3D thermal-hydraulic calculations of a modular block-type HTR core

This paper deals with 3D numerical simulation of assemblies of a high temperature helium cooled reactor core. The present aim is to investigate an emergency situation due to the blocking of few Helium channels in the core. In this situation, some Helium channels for coolant passage are blocked and the related issue is the temperature distribution within the assemblies, as well as the locations of the local extrema in graphite and fuel media, that must not exceed 1600 °C. Two configurations are investigated, depending on the situation of the blocked fuel assembly in the core.

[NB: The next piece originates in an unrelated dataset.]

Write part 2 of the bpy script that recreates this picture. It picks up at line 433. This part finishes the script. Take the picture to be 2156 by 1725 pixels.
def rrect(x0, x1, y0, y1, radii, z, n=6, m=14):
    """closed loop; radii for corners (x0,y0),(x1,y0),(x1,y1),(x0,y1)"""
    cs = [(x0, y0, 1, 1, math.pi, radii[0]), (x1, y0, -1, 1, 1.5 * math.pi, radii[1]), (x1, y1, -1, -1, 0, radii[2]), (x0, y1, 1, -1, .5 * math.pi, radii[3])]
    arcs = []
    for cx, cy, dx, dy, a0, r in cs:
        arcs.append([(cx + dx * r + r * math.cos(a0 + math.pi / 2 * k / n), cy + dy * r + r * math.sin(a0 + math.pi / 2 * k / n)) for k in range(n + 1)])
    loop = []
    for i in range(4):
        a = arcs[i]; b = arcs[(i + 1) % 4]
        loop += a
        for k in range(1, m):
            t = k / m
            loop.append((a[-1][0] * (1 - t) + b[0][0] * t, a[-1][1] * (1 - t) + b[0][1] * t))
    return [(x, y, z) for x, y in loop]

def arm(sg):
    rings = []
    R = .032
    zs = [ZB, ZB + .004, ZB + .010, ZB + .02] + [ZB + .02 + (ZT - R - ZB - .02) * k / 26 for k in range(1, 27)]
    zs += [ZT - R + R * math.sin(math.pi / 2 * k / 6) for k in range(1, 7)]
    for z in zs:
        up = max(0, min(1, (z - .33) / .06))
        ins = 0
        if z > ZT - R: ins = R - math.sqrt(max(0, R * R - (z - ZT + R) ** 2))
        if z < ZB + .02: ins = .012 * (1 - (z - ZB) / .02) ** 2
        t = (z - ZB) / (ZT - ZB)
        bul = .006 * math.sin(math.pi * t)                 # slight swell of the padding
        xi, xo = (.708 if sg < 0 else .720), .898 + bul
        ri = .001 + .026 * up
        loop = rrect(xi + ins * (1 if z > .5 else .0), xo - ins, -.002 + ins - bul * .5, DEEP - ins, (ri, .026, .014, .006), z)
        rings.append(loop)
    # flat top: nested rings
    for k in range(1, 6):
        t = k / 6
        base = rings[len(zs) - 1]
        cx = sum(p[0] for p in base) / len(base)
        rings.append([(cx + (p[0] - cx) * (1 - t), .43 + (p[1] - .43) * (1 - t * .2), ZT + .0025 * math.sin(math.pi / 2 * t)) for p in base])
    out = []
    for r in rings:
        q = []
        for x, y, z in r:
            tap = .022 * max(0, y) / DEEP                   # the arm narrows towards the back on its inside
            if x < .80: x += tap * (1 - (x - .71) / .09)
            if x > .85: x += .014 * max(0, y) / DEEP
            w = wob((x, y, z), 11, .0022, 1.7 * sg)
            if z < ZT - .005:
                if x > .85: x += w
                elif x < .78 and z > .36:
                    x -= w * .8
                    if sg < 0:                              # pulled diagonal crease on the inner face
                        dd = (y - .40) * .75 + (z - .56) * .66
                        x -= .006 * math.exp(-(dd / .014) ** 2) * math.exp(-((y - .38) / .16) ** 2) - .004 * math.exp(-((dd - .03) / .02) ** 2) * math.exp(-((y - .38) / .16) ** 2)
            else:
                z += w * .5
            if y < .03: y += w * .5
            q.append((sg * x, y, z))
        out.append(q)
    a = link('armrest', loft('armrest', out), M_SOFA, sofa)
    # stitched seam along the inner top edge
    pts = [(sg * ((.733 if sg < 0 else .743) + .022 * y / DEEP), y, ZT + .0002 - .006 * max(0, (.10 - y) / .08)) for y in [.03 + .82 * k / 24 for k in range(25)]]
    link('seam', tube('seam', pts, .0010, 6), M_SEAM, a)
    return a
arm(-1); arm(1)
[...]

The blocked assembly is surrounded by six unblocked fuel assemblies in the first situation and by five unblocked fuel assemblies and one reflector assembly in the second situation.This numerical study is performed using the thermal-hydraulic CFD code Trio_U. Trio_U is developed at CEA Grenoble and especially designed to simulate unsteady turbulent flows developing in complex geometries. For the present work, an accurate description of 3D conduction problem (graphite and fuel), coupled with a simplified 1D thermal-hydraulic modelling for Helium is used.The reported simulations suggest that the main temperature increase is limited to the blocked fuel assembly and do not spread over surrounded assemblies. This seems to be due to the Helium flow rate in the gaps between blocks. Moreover, the present results show that the maximum temperature criterion is not respected for the blocking conditions at nominal power for the blocked assembly.